*GIVEN DATA*
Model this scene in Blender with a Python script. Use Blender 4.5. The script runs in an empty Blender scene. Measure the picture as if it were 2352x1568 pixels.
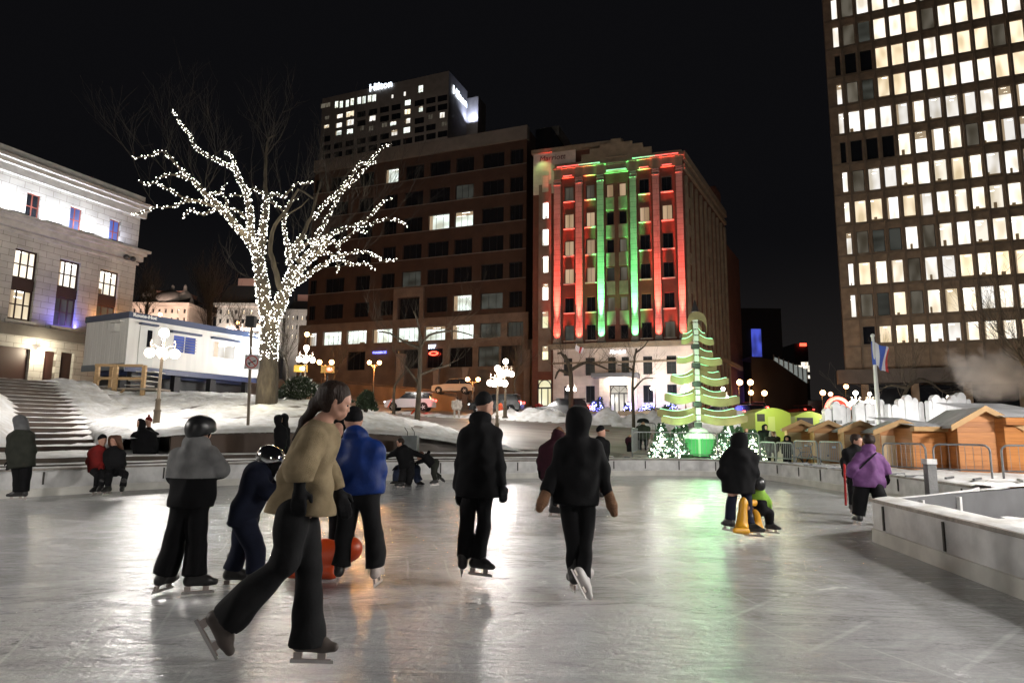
import bpy, math, random
import numpy as np
from mathutils import Vector, Matrix
from mathutils.bvhtree import BVHTree
R = math.radians
rnd = random.Random(7)
scn = bpy.context.scene
COL = scn.collection
CAM_H = 1.40
F = 1480.0                       # focal length in pixels of a 2352 x 1568 picture
PITCH = math.atan2(211.0, F)
ROLL = 0.0105
CAM = Vector((0, 0, CAM_H))
_f = Vector((0, math.cos(PITCH), math.sin(PITCH)))
_r0 = Vector((1, 0, 0)); _u0 = _r0.cross(_f)
_r = (_r0 * math.cos(ROLL) + _u0 * math.sin(ROLL)).normalized()
_u = (-_r0 * math.sin(ROLL) + _u0 * math.cos(ROLL)).normalized()
cd = bpy.data.cameras.new('camera')
cam = bpy.data.objects.new('camera', cd); COL.objects.link(cam)
cd.sensor_width = 36.0; cd.lens = 36.0 * F / 2352.0
cd.clip_start = 0.05; cd.clip_end = 3000
cam.matrix_world = Matrix(((_r.x, _u.x, -_f.x, 0), (_r.y, _u.y, -_f.y, 0), (_r.z, _u.z, -_f.z, CAM_H), (0, 0, 0, 1)))
scn.camera = cam
w = bpy.data.worlds.new('World'); scn.world = w; w.use_nodes = True
nt = w.node_tree; nt.nodes.clear()
wo = nt.nodes.new('ShaderNodeOutputWorld'); bg = nt.nodes.new('ShaderNodeBackground')
sky = nt.nodes.new('ShaderNodeTexSky'); sky.sky_type = 'NISHITA'; sky.sun_disc = False
sky.sun_elevation = R(-8); sky.sun_rotation = R(200)
glow = nt.nodes.new('ShaderNodeMixRGB'); glow.blend_type = 'ADD'; glow.inputs[0].default_value = 1.0
glow.inputs[2].default_value = (0.070, 0.066, 0.074, 1)      # city glow on the low cloud
wc = nt.nodes.new('ShaderNodeTexCoord'); ws = nt.nodes.new('ShaderNodeSeparateXYZ'); nt.links.new(wc.outputs['Generated'], ws.inputs[0])
wr_ = nt.nodes.new('ShaderNodeValToRGB'); nt.links.new(ws.outputs[2], wr_.inputs[0]); nt.links.new(wr_.outputs[0], glow.inputs[2])
wr_.color_ramp.elements[0].color = (0.24, 0.21, 0.20, 1); wr_.color_ramp.elements[1].color = (0.055, 0.055, 0.066, 1); wr_.color_ramp.elements[1].position = 0.30; wr_.color_ramp.interpolation = 'EASE'
nt.links.new(sky.outputs[0], glow.inputs[1]); nt.links.new(glow.outputs[0], bg.inputs[0])
bg.inputs[1].default_value = 0.07
nt.links.new(bg.outputs[0], wo.inputs[0])
vs = scn.view_settings
scn.display_settings.display_device = 'sRGB'
vs.view_transform = 'Standard'; vs.look = 'None'; vs.gamma = 1.0; vs.exposure = 0.0; vs.use_curve_mapping = False
cy = scn.cycles
cy.use_denoising = True
cy.max_bounces = 5; cy.diffuse_bounces = 2; cy.glossy_bounces = 3; cy.transmission_bounces = 3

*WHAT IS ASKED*
Collect, from the material above, every line containing the word "pixels".

*FINAL ANSWER*
Model this scene in Blender with a Python script. Use Blender 4.5. The script runs in an empty Blender scene. Measure the picture as if it were 2352x1568 pixels.
F = 1480.0                       # focal length in pixels of a 2352 x 1568 picture